Wednesday, May 18, 2016

The Art of Simplicity


“The frames choose the photographs actually.
Jefferson Hayman

In what he describes as “A reverse way of creating the final product I guess,” the New York photographer Jefferson Hayman uses his hand made antique frames to determine their contents.

As he told the Sycamore Review’s Juliette Ludeker “My studio walls are filled with empty, antique frames. The sizes and various elements of the frame dictate what photograph will go inside.”

It was while he was studying for his Bachelor of Arts degree from Kutztown University that Hayman learned his frame making skills and appreciation.

As he explained in 2015 to Siegel+Gale’s Simplifiers blogWhen I was back in art school, I needed a job, and I had two options: a dishwasher, or picture framer. Those were the only two jobs available and I had already been a dishwasher for longer than I care to say. So I decided that I would take this job as a picture framer and learn a skill—and also hopefully get free art supplies, which I needed at the time. After taking the job, I realized the importance of the picture frame. It’s this DMZ between the art and the world. It’s that last area, a border basically, between reality, and the reality of what the artist is creating on the page.

And within these borders Hayman places his nostalgic styled photographs that strive for a timelessness aesthetic of simplicity.

About which he says “The more simple a composition, I have always thought, speaks louder than a more complicated one.
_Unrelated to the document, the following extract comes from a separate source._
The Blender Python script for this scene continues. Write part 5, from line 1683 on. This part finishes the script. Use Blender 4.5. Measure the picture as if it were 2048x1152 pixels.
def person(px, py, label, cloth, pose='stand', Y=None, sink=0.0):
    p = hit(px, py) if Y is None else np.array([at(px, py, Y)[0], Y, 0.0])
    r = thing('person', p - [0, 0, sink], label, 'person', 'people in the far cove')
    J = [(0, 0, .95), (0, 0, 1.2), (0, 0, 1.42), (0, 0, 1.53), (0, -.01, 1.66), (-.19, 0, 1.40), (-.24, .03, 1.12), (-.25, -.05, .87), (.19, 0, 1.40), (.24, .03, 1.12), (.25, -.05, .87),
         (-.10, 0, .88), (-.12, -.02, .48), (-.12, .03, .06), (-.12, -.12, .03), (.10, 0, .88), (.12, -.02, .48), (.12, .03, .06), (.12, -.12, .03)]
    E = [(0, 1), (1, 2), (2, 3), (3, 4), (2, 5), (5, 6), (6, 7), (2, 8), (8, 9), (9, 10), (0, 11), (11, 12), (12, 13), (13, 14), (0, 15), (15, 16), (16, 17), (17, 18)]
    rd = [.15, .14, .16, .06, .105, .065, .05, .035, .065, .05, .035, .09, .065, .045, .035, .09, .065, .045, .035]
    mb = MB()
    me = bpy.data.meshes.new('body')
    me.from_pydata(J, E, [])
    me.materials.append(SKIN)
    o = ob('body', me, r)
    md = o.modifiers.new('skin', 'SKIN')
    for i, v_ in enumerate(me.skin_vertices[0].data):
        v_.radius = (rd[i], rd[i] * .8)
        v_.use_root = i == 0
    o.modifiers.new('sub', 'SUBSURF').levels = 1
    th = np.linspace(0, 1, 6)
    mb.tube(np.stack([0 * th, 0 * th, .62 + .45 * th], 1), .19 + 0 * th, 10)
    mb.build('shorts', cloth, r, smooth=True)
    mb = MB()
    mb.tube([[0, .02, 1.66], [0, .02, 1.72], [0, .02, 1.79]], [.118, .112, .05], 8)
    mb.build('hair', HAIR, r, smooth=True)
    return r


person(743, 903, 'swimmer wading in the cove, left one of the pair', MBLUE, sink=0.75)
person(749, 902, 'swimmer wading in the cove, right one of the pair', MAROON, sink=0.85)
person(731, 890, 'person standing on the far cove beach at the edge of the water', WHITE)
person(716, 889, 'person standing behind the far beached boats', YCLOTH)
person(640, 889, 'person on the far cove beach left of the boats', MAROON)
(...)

There’s a phrase out there: “A whisper is more powerful than a shout,” that’s something that I think about when composing work or when formalizing an idea. I think it evokes a sense of contemplation. A lot of artwork these days doesn’t require that you stand in front of it for too long. A lot of it is flash and pop-oriented images. But what I’d like to do, what I hope to do, is to engage the viewer to contemplate my works in hopes that it stays with them once they’ve moved beyond my artwork.


Hayman’s current exhibition Limerence is on show at New York’s Robin Rice Gallery until the 19th of June.